South Howser Tower, Northeast Face, It Is What It Is
Canada, Purcell Mountains, Bugaboos
In mid-October, Toshiyuki Yamada and I climbed a new route on the northeast face of South Howser Tower. The best and worst things of attempting a new line are the unknowns. I constantly ask myself: Should we move on? Would I be able to find a spot for protection or even an anchor? However, cleaning snow or ice out of the cracks and finding a good place for my tools or gear requires creativity—the fun part of climbing that always excites me.
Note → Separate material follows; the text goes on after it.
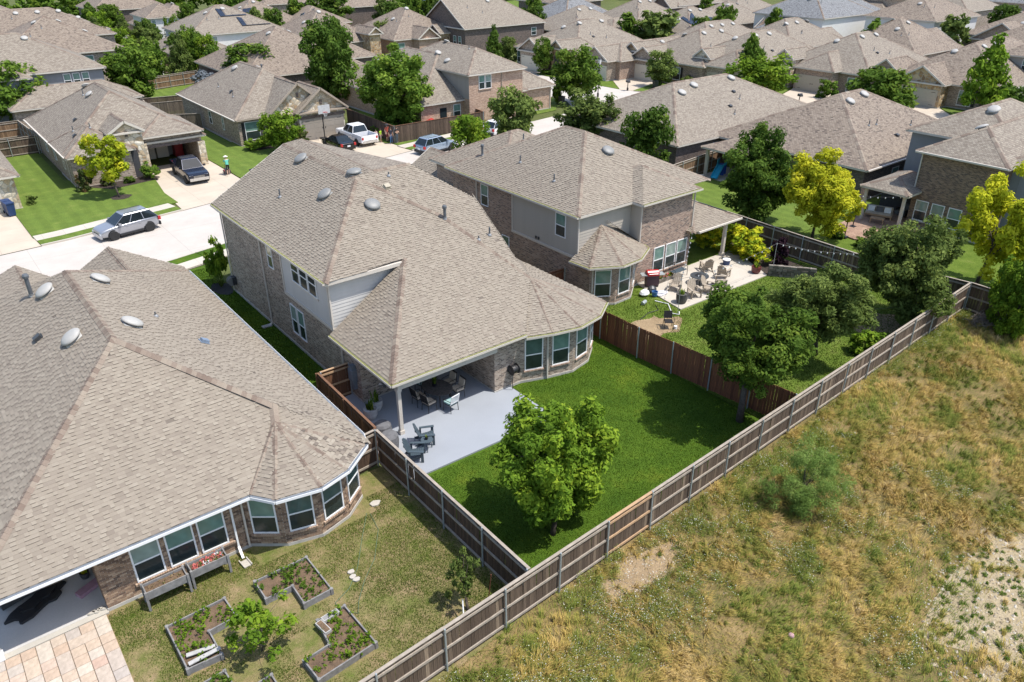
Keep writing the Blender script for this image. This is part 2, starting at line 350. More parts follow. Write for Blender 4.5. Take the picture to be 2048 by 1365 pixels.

After three hours of approach, Toshiyuki and I reached the Kain Hut on October 14. I was thrilled to try alpine climbing in the Bugaboos in October, as the winter climbing season in Japan runs December to March. I was fascinated first by the Big Hose (Krakauer, solo, AAJ 1979), and then by an obvious ice line on the left side of the wall. After climbing the Big Hose, we left our gear at the base and returned to the Kain Hut.
Early on October 16 we left the hut and retraced our steps to South Howser. After finding a line through the bergschrund, we climbed a 60m chimney (M4+). This was followed by a shorter ice pitch. Above the ice, I placed a few Tricams and nuts and brought Toshiyuki up. We were underneath the crux. The ice was bad and thin, and we figured we’d have poor protection for the next 10m. We spent 30 minutes deciding if we should continue. Eventually, Toshiyuki moved upward, trying to find the best way into the right-facing corner above. After finding some protection he reached a snowy ledge. Above the crux, we climbed 60m of M5 terrain to the summit snow slope. Only one more pitch of easy climbing remained. On the summit we enjoyed soaking in the sun.
We named the route It Is What It Is (320m, D+ M5 WI4 R). The upper portion of our climb shares terrain with Ethereal (AAJ 2015), and the climb took 14 hours round-trip from the Kain Hut.